The East Grammar and East Primary occupied the house on Park street, which was built in 1837, of such an ancient type that some of its seats would hold nine scholars. From its ashes the Swan arose in 1855. In 1847, Medford and the model city of Boston alike had no means of ventilating their schoolhouses except through the windows. The improvement had been agitated somewhat for three or four years in the city, but the city council made no appropriation to secure it till the abovenamed year.

Teachers' wages at that period seem small when compared with those of the present time. But money then had a purchasing power which has since greatly diminished; and, besides, though the town was not poor, the citizens desired to pay the smallest tax possible and expected the school committee to act in accord with them.

The salary of the high school assistant was $208. That of the principal was, from the founding of the school in 1835, $700, and the first increment of $200 was made in 1848. The recompense of the lady teachers in 1847 ranged from $143 (grammar assistants) to $312 (grammar principals) and averaged $202, which was an advance of $22 from that of 1846, when the grammar assistants received but $104. Within a few years prior to 1847 the distinguished educators, A. B. Magoun, B. F. Tweed, Stacy Baxter and Thomas Starr King had served the grammar schools for a salary of $575, and the records of the school committee are in evidence that when two of them asked for an increase of $25 to their salary, [p. 41] the rise was voted ‘inexpedient.’ When, many years later, the writer rallied one of those masters on his extreme modesty in making the above request, though receiving at that time three or four thousand dollars as school supervisor in Boston, he replied that no later salary had ever seemed to him as large as the $575 he received in Medford.

The two grammar masters, A. K. Hathaway and S. R. Townsend, resigned in the spring of 1846, and lady teachers were put in their places. The experiment, however, not proving successful, Paul H. Sweetser and Stephen Gilman were put in charge of the schools in 1848, with a salary of $600.

Prior to 1847 the schools had eleven three hour sessions each week, and for vacations, fast week, Thanksgiving week, and two weeks in August. But in the summer of that year the Wednesday afternoon sessions began to be omitted, and, in compliment to the new teacher, the high school was allowed two weeks extra vacation in August. Two years later all the schools were allowed three weeks respite in August. The entire board of school committee was chosen annually, and their first printed report was made in 1847.

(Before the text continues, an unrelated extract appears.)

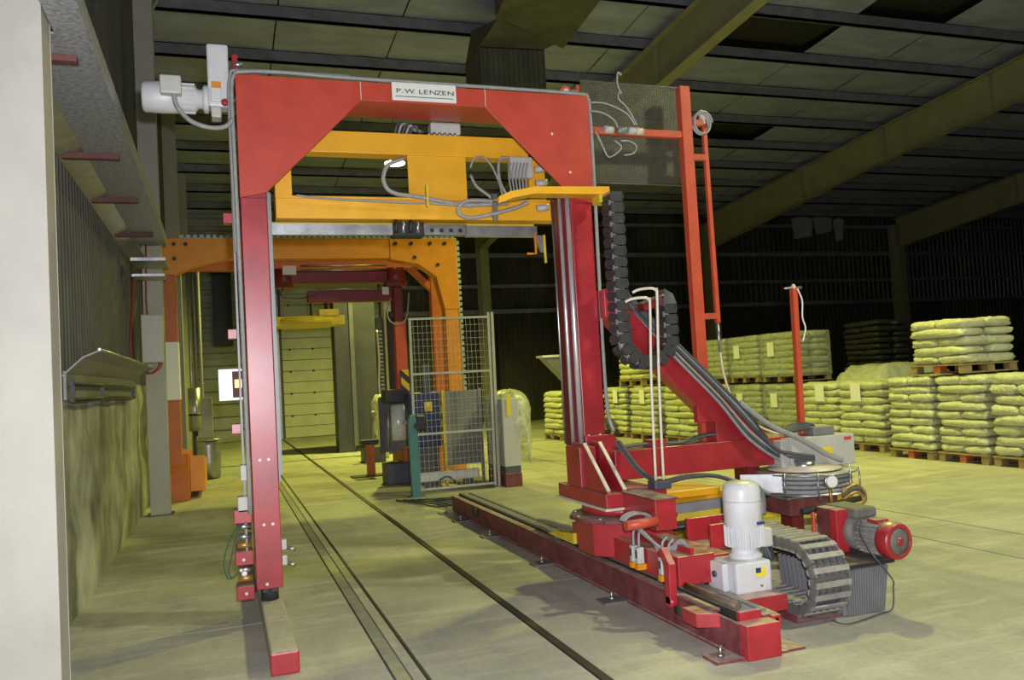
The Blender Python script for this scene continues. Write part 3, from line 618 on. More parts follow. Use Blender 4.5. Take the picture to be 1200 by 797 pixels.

Notwithstanding the few blots here shown upon its record, Medford in its educational appointments stood in the front row. Its high school, organized for the free co-education of the sexes, and then twelve years old, had but one senior (that in Lowell), and not a baker's dozen of juniors in the entire state. Cambridge organized one in October, 1847, Charlestown one in 1848, and it was then several years before Newton, Somerville, Malden, Woburn, or any other of the neighboring towns provided that luxury for their children. In 1846 the State Board of Education reported Medford as number four among the 322 towns and cities in the Commonwealth in regard to the amount appropriated for each scholar between the ages of four and sixteen. In Brookline it was $7.33, in Nantucket, $5.74, in Watertown, $5.52, and in Medford, [p. 42] $5.48. The three next in order were Chelsea, Charlestown and Boston. According to the census of 1845, each of the three towns first named had a much larger valuation than Medford in proportion to their number of scholars. Boston's was triple that of Medford.

In 1852 Medford had fallen to the twentieth place, not because its appropriation was less, but because other towns and cities had greatly advanced in that respect. Medford spent for schools in 1846, $3,922; in 1847, $4,515, and in 1852, $5,428. Its population in 1847 was about 3,400, and in 1852, about 4,300.